-- Start --

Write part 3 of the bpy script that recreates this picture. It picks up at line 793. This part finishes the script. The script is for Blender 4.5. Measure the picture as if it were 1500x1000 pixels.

-- End --
-- Start --

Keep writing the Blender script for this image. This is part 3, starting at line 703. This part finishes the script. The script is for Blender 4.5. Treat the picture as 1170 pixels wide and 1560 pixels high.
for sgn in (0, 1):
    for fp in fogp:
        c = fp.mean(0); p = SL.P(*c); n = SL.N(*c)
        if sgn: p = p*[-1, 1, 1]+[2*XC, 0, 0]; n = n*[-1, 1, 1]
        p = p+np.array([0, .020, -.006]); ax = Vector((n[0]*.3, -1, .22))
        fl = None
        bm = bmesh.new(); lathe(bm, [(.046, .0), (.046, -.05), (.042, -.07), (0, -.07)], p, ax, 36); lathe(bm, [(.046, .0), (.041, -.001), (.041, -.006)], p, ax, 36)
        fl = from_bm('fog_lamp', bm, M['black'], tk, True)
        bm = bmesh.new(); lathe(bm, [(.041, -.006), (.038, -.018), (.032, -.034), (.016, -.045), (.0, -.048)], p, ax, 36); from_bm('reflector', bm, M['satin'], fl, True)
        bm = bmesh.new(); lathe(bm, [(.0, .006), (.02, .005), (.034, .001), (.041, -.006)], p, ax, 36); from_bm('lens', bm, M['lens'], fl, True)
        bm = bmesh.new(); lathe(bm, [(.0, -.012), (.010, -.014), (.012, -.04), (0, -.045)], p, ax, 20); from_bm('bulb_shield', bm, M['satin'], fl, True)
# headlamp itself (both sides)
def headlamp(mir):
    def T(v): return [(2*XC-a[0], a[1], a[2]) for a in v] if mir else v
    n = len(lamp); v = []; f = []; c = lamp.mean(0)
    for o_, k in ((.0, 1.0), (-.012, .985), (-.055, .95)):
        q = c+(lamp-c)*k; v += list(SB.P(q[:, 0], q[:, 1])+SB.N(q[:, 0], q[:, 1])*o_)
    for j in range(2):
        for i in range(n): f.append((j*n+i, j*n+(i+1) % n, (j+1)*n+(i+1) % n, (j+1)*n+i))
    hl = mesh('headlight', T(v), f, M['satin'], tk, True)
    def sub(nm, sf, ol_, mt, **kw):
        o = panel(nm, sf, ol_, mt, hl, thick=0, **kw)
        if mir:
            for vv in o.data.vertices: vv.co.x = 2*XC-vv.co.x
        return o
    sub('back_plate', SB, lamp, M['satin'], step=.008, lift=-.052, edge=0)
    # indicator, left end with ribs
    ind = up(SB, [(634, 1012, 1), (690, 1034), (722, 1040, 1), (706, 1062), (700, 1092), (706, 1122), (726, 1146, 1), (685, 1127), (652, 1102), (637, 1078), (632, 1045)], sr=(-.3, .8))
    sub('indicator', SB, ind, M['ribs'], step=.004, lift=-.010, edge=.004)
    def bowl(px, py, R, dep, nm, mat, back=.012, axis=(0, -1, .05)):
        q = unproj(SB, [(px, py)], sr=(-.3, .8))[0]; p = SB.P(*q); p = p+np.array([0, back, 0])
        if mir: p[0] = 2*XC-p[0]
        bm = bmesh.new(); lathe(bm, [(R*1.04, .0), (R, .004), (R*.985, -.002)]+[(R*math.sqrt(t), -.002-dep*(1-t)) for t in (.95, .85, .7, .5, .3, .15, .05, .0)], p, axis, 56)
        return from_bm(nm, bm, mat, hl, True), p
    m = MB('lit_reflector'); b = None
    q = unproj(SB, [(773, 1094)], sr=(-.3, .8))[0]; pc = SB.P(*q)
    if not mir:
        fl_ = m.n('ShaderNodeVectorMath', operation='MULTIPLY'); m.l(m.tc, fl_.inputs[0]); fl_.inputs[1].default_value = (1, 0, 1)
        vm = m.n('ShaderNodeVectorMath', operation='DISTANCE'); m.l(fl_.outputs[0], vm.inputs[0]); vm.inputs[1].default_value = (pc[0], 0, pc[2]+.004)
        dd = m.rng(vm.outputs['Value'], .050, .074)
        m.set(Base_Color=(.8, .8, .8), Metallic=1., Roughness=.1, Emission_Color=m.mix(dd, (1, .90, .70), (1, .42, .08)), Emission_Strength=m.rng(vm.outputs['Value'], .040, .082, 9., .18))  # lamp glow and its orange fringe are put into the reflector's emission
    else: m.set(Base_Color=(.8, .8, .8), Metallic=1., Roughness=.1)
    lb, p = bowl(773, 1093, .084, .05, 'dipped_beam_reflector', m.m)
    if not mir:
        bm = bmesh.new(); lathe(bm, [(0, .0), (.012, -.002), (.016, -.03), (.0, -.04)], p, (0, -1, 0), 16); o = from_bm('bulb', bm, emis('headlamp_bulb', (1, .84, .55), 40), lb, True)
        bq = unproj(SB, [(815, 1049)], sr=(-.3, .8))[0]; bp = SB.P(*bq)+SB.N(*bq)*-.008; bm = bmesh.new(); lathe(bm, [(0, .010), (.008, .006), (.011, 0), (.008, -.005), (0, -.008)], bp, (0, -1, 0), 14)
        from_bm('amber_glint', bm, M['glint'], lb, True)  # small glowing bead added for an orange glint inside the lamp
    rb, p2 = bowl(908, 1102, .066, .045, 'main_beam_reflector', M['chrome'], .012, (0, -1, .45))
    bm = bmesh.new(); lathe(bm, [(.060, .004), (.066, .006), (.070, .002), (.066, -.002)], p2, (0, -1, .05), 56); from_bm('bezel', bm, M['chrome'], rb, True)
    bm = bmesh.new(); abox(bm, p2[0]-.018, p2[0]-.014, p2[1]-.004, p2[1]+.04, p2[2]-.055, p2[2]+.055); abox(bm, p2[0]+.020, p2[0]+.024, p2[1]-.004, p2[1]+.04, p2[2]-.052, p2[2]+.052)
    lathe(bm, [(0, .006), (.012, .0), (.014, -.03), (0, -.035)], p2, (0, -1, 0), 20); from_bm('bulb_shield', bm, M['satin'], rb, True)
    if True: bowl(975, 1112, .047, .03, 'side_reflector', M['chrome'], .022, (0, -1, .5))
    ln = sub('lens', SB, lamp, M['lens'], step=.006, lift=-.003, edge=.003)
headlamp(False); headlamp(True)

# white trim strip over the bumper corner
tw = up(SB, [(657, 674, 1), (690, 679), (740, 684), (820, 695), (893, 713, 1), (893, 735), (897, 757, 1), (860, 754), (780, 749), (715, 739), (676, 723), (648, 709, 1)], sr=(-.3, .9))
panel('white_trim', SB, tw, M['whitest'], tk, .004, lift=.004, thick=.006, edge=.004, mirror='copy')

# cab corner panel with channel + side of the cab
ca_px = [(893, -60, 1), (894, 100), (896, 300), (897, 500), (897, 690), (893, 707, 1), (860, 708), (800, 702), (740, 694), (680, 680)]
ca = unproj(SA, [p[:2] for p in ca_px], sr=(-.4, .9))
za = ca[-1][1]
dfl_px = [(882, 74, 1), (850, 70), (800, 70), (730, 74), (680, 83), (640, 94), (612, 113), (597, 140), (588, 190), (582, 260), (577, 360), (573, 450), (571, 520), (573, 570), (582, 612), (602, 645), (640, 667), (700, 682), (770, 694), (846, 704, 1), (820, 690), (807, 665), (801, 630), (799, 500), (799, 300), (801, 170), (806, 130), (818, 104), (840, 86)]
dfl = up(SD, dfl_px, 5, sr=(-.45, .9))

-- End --
-- Start --

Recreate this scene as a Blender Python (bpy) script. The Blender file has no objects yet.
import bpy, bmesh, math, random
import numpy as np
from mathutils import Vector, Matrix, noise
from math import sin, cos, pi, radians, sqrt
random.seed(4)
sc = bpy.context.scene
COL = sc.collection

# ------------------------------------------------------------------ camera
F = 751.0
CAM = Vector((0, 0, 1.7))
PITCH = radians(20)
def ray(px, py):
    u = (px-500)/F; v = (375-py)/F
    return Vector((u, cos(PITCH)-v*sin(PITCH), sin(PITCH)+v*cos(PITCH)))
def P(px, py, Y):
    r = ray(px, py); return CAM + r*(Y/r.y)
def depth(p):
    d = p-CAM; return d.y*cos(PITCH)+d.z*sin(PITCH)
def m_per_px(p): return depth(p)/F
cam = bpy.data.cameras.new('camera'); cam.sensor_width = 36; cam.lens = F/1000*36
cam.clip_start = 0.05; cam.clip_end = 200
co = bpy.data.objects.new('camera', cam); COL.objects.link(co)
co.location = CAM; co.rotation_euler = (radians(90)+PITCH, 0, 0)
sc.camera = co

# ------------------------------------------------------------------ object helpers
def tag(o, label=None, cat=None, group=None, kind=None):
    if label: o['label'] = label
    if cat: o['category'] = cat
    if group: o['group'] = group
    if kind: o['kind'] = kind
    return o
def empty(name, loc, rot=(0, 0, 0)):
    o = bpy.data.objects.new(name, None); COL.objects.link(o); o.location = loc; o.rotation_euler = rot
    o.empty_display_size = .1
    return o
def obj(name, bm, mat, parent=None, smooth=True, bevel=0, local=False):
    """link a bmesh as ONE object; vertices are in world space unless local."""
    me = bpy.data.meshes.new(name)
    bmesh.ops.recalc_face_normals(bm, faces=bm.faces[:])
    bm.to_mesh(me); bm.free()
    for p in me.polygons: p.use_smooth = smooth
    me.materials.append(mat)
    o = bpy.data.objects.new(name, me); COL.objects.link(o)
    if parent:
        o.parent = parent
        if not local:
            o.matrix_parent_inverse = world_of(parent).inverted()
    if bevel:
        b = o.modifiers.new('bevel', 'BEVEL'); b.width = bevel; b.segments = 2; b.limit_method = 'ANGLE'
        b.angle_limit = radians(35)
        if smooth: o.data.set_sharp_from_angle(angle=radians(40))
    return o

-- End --

To do ▸ Repeat, word for word, only the lines from the line holding "Recreate this scene" through the line holding "COL = sc.collection", with both of those lines included.

Completed exercise ▸
Recreate this scene as a Blender Python (bpy) script. The Blender file has no objects yet.
import bpy, bmesh, math, random
import numpy as np
from mathutils import Vector, Matrix, noise
from math import sin, cos, pi, radians, sqrt
random.seed(4)
sc = bpy.context.scene
COL = sc.collection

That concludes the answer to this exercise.